◆ Problem statement: Quote all of the data that follows exactly as written, skipping the images.

◆ Information supplied:
* Start *
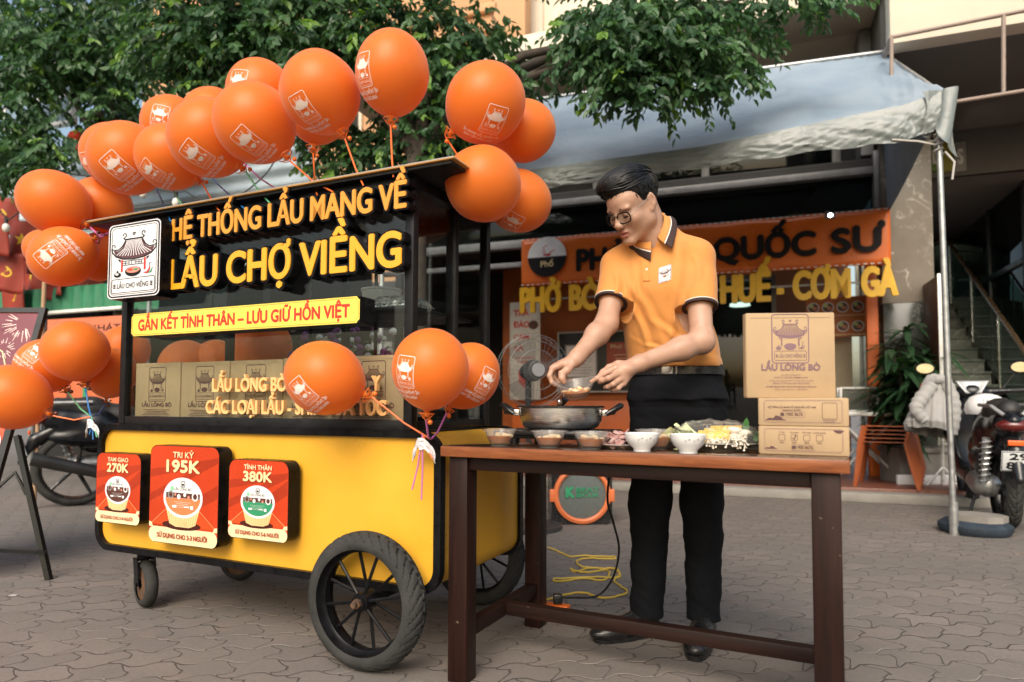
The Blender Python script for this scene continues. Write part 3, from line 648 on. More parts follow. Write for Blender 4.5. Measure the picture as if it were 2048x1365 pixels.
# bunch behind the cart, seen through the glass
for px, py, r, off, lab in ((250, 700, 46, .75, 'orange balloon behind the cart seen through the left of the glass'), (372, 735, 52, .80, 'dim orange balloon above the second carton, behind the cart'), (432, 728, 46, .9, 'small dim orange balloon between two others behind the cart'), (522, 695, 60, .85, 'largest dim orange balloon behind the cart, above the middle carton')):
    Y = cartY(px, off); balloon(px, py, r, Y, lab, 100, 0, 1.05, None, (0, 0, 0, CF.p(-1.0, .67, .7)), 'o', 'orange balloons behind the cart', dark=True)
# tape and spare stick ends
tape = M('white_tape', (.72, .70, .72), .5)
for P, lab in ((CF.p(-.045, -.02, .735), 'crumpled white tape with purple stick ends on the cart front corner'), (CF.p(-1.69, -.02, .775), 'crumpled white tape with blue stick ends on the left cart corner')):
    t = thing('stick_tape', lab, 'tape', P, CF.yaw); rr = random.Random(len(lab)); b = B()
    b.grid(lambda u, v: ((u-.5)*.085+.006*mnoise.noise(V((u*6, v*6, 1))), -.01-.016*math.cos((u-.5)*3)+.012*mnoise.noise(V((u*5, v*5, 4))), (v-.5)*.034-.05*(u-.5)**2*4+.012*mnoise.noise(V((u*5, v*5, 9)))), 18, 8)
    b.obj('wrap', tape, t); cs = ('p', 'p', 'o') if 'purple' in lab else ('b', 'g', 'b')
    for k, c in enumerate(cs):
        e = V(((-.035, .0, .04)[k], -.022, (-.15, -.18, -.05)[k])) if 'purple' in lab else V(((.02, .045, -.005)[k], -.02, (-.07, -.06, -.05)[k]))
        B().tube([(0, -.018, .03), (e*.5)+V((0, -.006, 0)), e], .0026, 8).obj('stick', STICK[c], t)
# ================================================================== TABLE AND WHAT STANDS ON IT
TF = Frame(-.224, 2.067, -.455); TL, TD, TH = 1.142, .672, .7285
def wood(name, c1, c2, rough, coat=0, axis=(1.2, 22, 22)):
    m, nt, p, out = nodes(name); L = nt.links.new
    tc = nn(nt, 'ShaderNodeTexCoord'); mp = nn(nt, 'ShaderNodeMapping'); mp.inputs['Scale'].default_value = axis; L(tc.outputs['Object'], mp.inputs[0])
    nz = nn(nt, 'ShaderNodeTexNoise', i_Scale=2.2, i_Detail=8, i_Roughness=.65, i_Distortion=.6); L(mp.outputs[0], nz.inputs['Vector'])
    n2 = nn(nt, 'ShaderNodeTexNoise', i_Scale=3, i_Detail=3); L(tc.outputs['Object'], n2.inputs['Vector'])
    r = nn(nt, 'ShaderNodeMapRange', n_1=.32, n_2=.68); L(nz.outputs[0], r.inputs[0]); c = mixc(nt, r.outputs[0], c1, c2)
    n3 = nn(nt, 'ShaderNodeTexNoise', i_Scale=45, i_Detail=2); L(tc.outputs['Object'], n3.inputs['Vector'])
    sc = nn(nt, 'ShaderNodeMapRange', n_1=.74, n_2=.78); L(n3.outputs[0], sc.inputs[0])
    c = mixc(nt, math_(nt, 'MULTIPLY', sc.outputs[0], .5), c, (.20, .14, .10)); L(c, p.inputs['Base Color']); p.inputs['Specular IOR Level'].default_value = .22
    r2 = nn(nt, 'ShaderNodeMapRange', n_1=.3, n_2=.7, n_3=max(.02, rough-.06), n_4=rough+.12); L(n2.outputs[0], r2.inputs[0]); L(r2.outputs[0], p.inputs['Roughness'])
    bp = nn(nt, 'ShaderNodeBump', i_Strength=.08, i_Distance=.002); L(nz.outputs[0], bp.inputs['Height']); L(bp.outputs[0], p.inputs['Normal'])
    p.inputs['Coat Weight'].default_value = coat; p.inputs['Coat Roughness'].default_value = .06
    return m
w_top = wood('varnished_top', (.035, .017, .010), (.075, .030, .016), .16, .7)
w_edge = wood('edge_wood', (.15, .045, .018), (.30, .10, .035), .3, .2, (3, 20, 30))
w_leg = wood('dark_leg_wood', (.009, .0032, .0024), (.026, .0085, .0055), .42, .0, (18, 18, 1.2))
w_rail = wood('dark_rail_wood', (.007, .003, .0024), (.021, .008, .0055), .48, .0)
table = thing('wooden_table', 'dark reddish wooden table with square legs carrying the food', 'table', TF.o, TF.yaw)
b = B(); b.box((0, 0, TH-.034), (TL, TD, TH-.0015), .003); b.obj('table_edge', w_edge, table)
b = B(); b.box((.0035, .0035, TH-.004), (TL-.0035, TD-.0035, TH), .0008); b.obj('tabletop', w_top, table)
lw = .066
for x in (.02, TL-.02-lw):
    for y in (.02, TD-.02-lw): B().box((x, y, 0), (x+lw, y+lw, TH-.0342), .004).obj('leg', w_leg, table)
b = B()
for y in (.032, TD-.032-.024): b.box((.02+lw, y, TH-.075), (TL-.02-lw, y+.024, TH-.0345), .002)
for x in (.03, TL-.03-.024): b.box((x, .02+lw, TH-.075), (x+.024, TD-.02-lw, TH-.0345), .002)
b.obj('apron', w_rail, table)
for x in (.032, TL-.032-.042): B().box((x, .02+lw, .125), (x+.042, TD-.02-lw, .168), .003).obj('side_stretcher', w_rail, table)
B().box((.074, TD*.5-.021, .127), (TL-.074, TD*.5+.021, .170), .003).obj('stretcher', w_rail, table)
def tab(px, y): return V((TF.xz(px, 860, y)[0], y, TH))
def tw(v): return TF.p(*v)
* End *
◆ Response:
The Blender Python script for this scene continues. Write part 3, from line 648 on. More parts follow. Write for Blender 4.5. Measure the picture as if it were 2048x1365 pixels.
# bunch behind the cart, seen through the glass
for px, py, r, off, lab in ((250, 700, 46, .75, 'orange balloon behind the cart seen through the left of the glass'), (372, 735, 52, .80, 'dim orange balloon above the second carton, behind the cart'), (432, 728, 46, .9, 'small dim orange balloon between two others behind the cart'), (522, 695, 60, .85, 'largest dim orange balloon behind the cart, above the middle carton')):
    Y = cartY(px, off); balloon(px, py, r, Y, lab, 100, 0, 1.05, None, (0, 0, 0, CF.p(-1.0, .67, .7)), 'o', 'orange balloons behind the cart', dark=True)
# tape and spare stick ends
tape = M('white_tape', (.72, .70, .72), .5)
for P, lab in ((CF.p(-.045, -.02, .735), 'crumpled white tape with purple stick ends on the cart front corner'), (CF.p(-1.69, -.02, .775), 'crumpled white tape with blue stick ends on the left cart corner')):
    t = thing('stick_tape', lab, 'tape', P, CF.yaw); rr = random.Random(len(lab)); b = B()
    b.grid(lambda u, v: ((u-.5)*.085+.006*mnoise.noise(V((u*6, v*6, 1))), -.01-.016*math.cos((u-.5)*3)+.012*mnoise.noise(V((u*5, v*5, 4))), (v-.5)*.034-.05*(u-.5)**2*4+.012*mnoise.noise(V((u*5, v*5, 9)))), 18, 8)
    b.obj('wrap', tape, t); cs = ('p', 'p', 'o') if 'purple' in lab else ('b', 'g', 'b')
    for k, c in enumerate(cs):
        e = V(((-.035, .0, .04)[k], -.022, (-.15, -.18, -.05)[k])) if 'purple' in lab else V(((.02, .045, -.005)[k], -.02, (-.07, -.06, -.05)[k]))
        B().tube([(0, -.018, .03), (e*.5)+V((0, -.006, 0)), e], .0026, 8).obj('stick', STICK[c], t)
# ================================================================== TABLE AND WHAT STANDS ON IT
TF = Frame(-.224, 2.067, -.455); TL, TD, TH = 1.142, .672, .7285
def wood(name, c1, c2, rough, coat=0, axis=(1.2, 22, 22)):
    m, nt, p, out = nodes(name); L = nt.links.new
    tc = nn(nt, 'ShaderNodeTexCoord'); mp = nn(nt, 'ShaderNodeMapping'); mp.inputs['Scale'].default_value = axis; L(tc.outputs['Object'], mp.inputs[0])
    nz = nn(nt, 'ShaderNodeTexNoise', i_Scale=2.2, i_Detail=8, i_Roughness=.65, i_Distortion=.6); L(mp.outputs[0], nz.inputs['Vector'])
    n2 = nn(nt, 'ShaderNodeTexNoise', i_Scale=3, i_Detail=3); L(tc.outputs['Object'], n2.inputs['Vector'])
    r = nn(nt, 'ShaderNodeMapRange', n_1=.32, n_2=.68); L(nz.outputs[0], r.inputs[0]); c = mixc(nt, r.outputs[0], c1, c2)
    n3 = nn(nt, 'ShaderNodeTexNoise', i_Scale=45, i_Detail=2); L(tc.outputs['Object'], n3.inputs['Vector'])
    sc = nn(nt, 'ShaderNodeMapRange', n_1=.74, n_2=.78); L(n3.outputs[0], sc.inputs[0])
    c = mixc(nt, math_(nt, 'MULTIPLY', sc.outputs[0], .5), c, (.20, .14, .10)); L(c, p.inputs['Base Color']); p.inputs['Specular IOR Level'].default_value = .22
    r2 = nn(nt, 'ShaderNodeMapRange', n_1=.3, n_2=.7, n_3=max(.02, rough-.06), n_4=rough+.12); L(n2.outputs[0], r2.inputs[0]); L(r2.outputs[0], p.inputs['Roughness'])
    bp = nn(nt, 'ShaderNodeBump', i_Strength=.08, i_Distance=.002); L(nz.outputs[0], bp.inputs['Height']); L(bp.outputs[0], p.inputs['Normal'])
    p.inputs['Coat Weight'].default_value = coat; p.inputs['Coat Roughness'].default_value = .06
    return m
w_top = wood('varnished_top', (.035, .017, .010), (.075, .030, .016), .16, .7)
w_edge = wood('edge_wood', (.15, .045, .018), (.30, .10, .035), .3, .2, (3, 20, 30))
w_leg = wood('dark_leg_wood', (.009, .0032, .0024), (.026, .0085, .0055), .42, .0, (18, 18, 1.2))
w_rail = wood('dark_rail_wood', (.007, .003, .0024), (.021, .008, .0055), .48, .0)
table = thing('wooden_table', 'dark reddish wooden table with square legs carrying the food', 'table', TF.o, TF.yaw)
b = B(); b.box((0, 0, TH-.034), (TL, TD, TH-.0015), .003); b.obj('table_edge', w_edge, table)
b = B(); b.box((.0035, .0035, TH-.004), (TL-.0035, TD-.0035, TH), .0008); b.obj('tabletop', w_top, table)
lw = .066
for x in (.02, TL-.02-lw):
    for y in (.02, TD-.02-lw): B().box((x, y, 0), (x+lw, y+lw, TH-.0342), .004).obj('leg', w_leg, table)
b = B()
for y in (.032, TD-.032-.024): b.box((.02+lw, y, TH-.075), (TL-.02-lw, y+.024, TH-.0345), .002)
for x in (.03, TL-.03-.024): b.box((x, .02+lw, TH-.075), (x+.024, TD-.02-lw, TH-.0345), .002)
b.obj('apron', w_rail, table)
for x in (.032, TL-.032-.042): B().box((x, .02+lw, .125), (x+.042, TD-.02-lw, .168), .003).obj('side_stretcher', w_rail, table)
B().box((.074, TD*.5-.021, .127), (TL-.074, TD*.5+.021, .170), .003).obj('stretcher', w_rail, table)
def tab(px, y): return V((TF.xz(px, 860, y)[0], y, TH))
def tw(v): return TF.p(*v)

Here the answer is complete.